For new buildings, ground vibration surveys are useful for identifying specific areas of the site suitable for vibration-sensitive uses. Vibration exposure maps based on these surveys should be developed and used to properly locate vibration-sensitive areas. Ambient noise surveys should also be undertaken, especially for urban sites, or sites near major roads, highways, airports, or industrial facilities.

For renovation projects, surveying existing noise and vibration conditions is even more important and would also depend greatly on the sensitivity of planned uses. For example, if behavioral testing or imaging suites that require low noise and vibration levels are planned inside an existing facility, ambient conditions need to be monitored and used to determine how such uses can best be accommodated.

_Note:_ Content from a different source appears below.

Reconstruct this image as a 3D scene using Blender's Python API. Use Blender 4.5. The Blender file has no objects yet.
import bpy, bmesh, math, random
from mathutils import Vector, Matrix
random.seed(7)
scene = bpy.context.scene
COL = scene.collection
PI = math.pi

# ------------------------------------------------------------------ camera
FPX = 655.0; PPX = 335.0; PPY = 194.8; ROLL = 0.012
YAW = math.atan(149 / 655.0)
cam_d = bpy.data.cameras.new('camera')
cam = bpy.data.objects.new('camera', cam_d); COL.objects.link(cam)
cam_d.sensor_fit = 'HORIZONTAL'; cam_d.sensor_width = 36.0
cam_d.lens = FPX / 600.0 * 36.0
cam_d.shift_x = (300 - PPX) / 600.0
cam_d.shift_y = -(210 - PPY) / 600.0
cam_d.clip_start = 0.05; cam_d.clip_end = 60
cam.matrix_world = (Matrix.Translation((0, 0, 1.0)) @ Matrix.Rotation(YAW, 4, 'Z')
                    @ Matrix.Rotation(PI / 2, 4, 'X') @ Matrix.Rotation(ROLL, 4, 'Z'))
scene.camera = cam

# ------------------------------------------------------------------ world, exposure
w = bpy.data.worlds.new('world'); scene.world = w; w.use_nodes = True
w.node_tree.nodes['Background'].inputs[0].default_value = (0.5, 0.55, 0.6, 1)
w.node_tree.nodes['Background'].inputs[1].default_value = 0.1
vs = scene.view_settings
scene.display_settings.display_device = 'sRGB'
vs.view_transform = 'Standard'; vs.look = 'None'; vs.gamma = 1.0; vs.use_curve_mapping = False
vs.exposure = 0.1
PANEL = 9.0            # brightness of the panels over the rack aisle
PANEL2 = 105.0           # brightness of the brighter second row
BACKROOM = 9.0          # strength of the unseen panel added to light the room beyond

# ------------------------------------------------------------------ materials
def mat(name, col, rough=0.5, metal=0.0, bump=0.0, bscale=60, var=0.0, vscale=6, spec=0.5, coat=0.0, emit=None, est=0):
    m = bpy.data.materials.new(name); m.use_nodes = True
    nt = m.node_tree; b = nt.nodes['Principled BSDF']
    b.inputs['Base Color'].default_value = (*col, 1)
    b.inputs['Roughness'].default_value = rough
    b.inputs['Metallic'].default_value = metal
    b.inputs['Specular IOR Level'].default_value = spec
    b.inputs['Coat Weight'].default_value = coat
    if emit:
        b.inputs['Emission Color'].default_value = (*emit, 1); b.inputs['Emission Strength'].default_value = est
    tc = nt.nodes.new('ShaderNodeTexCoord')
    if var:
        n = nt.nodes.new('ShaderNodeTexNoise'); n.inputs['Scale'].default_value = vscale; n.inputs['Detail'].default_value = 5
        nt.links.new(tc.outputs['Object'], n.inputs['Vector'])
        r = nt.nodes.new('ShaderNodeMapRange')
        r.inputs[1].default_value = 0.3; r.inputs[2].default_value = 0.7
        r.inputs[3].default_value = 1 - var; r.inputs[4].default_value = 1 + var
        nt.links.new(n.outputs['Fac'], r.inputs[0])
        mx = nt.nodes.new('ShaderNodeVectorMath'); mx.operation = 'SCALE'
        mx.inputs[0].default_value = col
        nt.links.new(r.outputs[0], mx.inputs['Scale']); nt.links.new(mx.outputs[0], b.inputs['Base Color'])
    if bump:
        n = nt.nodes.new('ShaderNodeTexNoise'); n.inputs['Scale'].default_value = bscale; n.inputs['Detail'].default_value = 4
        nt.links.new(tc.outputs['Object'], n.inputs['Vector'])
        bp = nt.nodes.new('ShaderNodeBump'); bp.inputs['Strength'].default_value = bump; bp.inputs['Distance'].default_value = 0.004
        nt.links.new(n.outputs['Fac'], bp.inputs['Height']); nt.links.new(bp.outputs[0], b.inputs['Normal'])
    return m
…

It is also beneficial to review zoning in the area and inquire with local agencies about current and future development plans for the project vicinity, as some uses may not be compatible with animal research facilities. Establishing research districts that clearly outline acceptable uses and construction methods is an effective method for avoiding potential issues with future developments.

If buildings in the area will be constructed after the facility is operational, zoning restrictions and conditions of project approval should be sought with local authorities to ensure that noise and vibration levels are limited to acceptable levels and kept in check throughout construction. Certain high energy construction activities such as pile driving, excavation, and demolition on neighboring properties can have adverse impacts on laboratory animals and ought to be properly taken into consideration or avoided.

Facility Planning
Planned future expansions and/or renovations should be carefully reviewed during the design of each animal research facility. To minimize noise and vibration exposure to animals in an existing facility during expansion and renovation, tasks that involve heavy construction should be completed as part of the base-building. Some construction activities and equipment may not be suitable and alternative methods should be evaluated with regards to noise and vibration and associated cost and schedule implications. Provisions to temporarily relocate animals or to provide upgraded constructions should be options to explore.

An important first step in designing animal research facilities is to define how spaces should be laid out. By not locating noisy or vibration producing areas next to or near spaces sensitive to noise and vibration, many design conflicts can be avoided. It may seem trivial, but the decision to locate certain spaces on an elevated floor versus on a concrete slab that is in contact with the ground (e.g. on-grade slabs) is important to consider during space planning. In general, spaces with activities that produce substantial noise and vibration, and spaces that are sensitive to noise and vibration, can be most easily accommodated on thick on-grade concrete slabs or in basements.